2. Admission of additional grounds by the assessee.
3. Validity of the CIT's order under Section 263 of the IT Act, 1961.

Issue 1: Refund of Excess Fee Paid by the Assessee
The learned counsel for the assessee argued that the appeal relates to an order under Section 263 of the IT Act and falls under the residuary clause (b) of sub-section (6) of Section 253, requiring a fee of Rs. 500. The assessee had paid Rs. 5,521 and requested a refund of the excess amount of Rs. 5,021. The Tribunal agreed, stating that the assessee's case is covered under the residuary clause and directed the AO to refund the excess fee either by adjusting it against any outstanding demand or by granting a refund within one month from the receipt of the order.

Issue 2: Admission of Additional Grounds by the Assessee
During the hearing, the assessee requested the admission of additional grounds but later did not press for their admission. Consequently, the additional grounds were not admitted.

Issue 3: Validity of the CIT's Order under Section 263 of the IT Act, 1961
The main contention in the appeal was whether the CIT was justified in setting aside the AO's order under Section 263, claiming it was erroneous and prejudicial to the interest of Revenue.
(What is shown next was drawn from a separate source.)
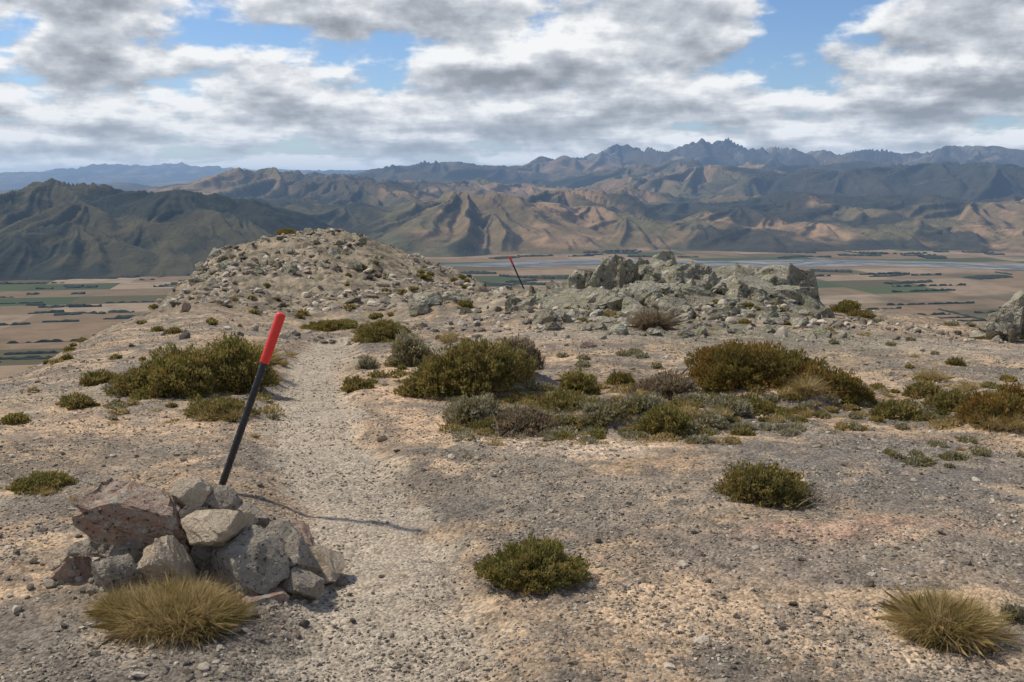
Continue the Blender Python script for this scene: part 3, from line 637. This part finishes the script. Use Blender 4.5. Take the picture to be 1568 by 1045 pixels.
# ---------- sky
w=bpy.data.worlds.new('World');bpy.context.scene.world=w;w.use_nodes=True;w.node_tree.nodes.clear();t=NT(w.node_tree)
sky=t.add('ShaderNodeTexSky',sky_type='NISHITA',sun_disc=False,sun_elevation=el,sun_rotation=math.atan2(sd.x,sd.y),altitude=1000.)
skc=t.mix(1.,sky.outputs[0],(.72,.88,1.12),'MULTIPLY')
bg1=t.add('ShaderNodeBackground',{'Color':skc,'Strength':.105})
gen=t.add('ShaderNodeTexCoord').outputs['Generated'];sp=t.add('ShaderNodeSeparateXYZ',{0:gen});X,Y,Z=sp.outputs
zp=t.m('MAXIMUM',Z,0.)
def dens(dz):
    wv=t.m('ADD',zp,.15+dz)
    v=t.add('ShaderNodeCombineXYZ',{0:t.m('DIVIDE',X,wv),1:t.m('MULTIPLY',t.m('DIVIDE',Y,wv),1.),2:t.m('MULTIPLY',zp,3.)}).outputs[0]
    a=t.noise(v,1.25,5,.52)
    v2=t.add('ShaderNodeCombineXYZ',{0:X,1:Y,2:t.m('MULTIPLY',t.m('ADD',zp,dz),1.6)}).outputs[0]
    b_=t.noise(v2,14.,5,.55)
    return t.m('ADD',t.m('MULTIPLY',a,.58),t.m('MULTIPLY',b_,.42))
d1=dens(0.);d2=dens(.012)
az=t.m('DIVIDE',X,t.m('MAXIMUM',Y,.05))
def gs(a,e,sa,se,k):
    q=t.m('ADD',t.m('POWER',t.m('ABSOLUTE',t.m('DIVIDE',t.m('SUBTRACT',az,a),sa)),2.),t.m('POWER',t.m('ABSOLUTE',t.m('DIVIDE',t.m('SUBTRACT',Z,e),se)),2.))
    return t.m('MULTIPLY',t.m('EXPONENT',t.m('MULTIPLY',q,-1.)),k)
cov=d1
for a,e,sa,se,k in [(.30,.125,.06,.018,-.11),(.31,.165,.07,.028,-.16),(-.45,.125,.05,.012,-.05),(-.29,.13,.03,.02,-.04),(.04,.125,.08,.01,-.04),(-.35,.10,.16,.03,.06),(.1,.15,.12,.03,.08),(-.1,.16,.14,.03,.08),(.47,.11,.07,.04,.07),(-.45,.16,.12,.02,.08),(0,.055,.9,.03,.045)]:
    cov=t.m('ADD',cov,gs(a,e,sa,se,k))
cov=t.m('SUBTRACT',cov,t.rng(Z,.2,.6,0,.1))
al=t.rng(cov,.42,.50)
em=t.m('MULTIPLY',t.m('SUBTRACT',d1,d2),6.0)
thick=t.rng(cov,.47,.65,0,.46)
lum=t.m('SUBTRACT',t.m('ADD',.78,em),thick,clamp=True)
cc=t.ramp(lum,[(0,(.27,.30,.35)),(.35,(.40,.435,.49)),(.65,(.59,.625,.68)),(1,(.92,.935,.95))])
bg2=t.add('ShaderNodeBackground',{'Color':cc,'Strength':1.})
mx=t.add('ShaderNodeMixShader',{0:al});t.l.new(bg1.outputs[0],mx.inputs[1]);t.l.new(bg2.outputs[0],mx.inputs[2])
hz=t.m('MULTIPLY',t.m('EXPONENT',t.m('MULTIPLY',zp,-32.)),.88)
bg3=t.add('ShaderNodeBackground',{'Color':(.42,.55,.74,1),'Strength':1.})
mx2=t.add('ShaderNodeMixShader',{0:hz});t.l.new(mx.outputs[0],mx2.inputs[1]);t.l.new(bg3.outputs[0],mx2.inputs[2])
wo=t.add('ShaderNodeOutputWorld');t.l.new(mx2.outputs[0],wo.inputs[0])
# ---------- camera
cd=bpy.data.cameras.new('camera');cd.sensor_width=36;cd.lens=F*36/1568;cd.clip_start=.1;cd.clip_end=600000
co=bpy.data.objects.new('camera',cd);co.location=(0,0,CAMZ);co.rotation_euler=(math.pi/2-P,0,0);col.objects.link(co)
sc=bpy.context.scene;sc.camera=co;sc.view_settings.view_transform='Standard';sc.view_settings.look='None';sc.view_settings.exposure=0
The facts revealed that the assessee was a partner in a firm that owned a cinema building, which was sold, and the assessee declared long-term capital gains in his return. The AO assessed the gains on a protective basis, considering the building belonged to the firm and depreciation had been claimed on it.

The CIT observed that the AO's order was erroneous and prejudicial to the Revenue because the AO failed to determine the capital gain based on the information available. The CIT issued a show-cause notice and, after considering the assessee's reply, concluded that the capital gain should have been computed as per Section 50 of the Act, considering the WDV of the property. The CIT directed the AO to pass a fresh order after giving the assessee a reasonable opportunity of being heard.

The Tribunal noted that the AO had assessed the long-term capital gain on a protective basis without disturbing the quantum of capital gain shown in the return. The Tribunal emphasized that for the CIT to exercise jurisdiction under Section 263, the order must be both erroneous and prejudicial to the interests of the Revenue. The Tribunal found that the AO's order was erroneous as it did not apply the correct provisions of law for computing capital gains and was prejudicial to the Revenue as the correct capital gain was not assessed.

The Tribunal upheld the CIT's order, stating that both conditions for exercising powers under Section 263 were satisfied. The Tribunal also noted that the CIT had not revised the order based on a change of opinion but on the grounds that the AO did not apply the correct provisions of law.

Conclusion:
The appeal of the assessee was dismissed. The Tribunal confirmed the CIT's order under Section 263, directing the AO to recompute the capital gains correctly. The Tribunal also ordered the refund of the excess fee paid by the assessee.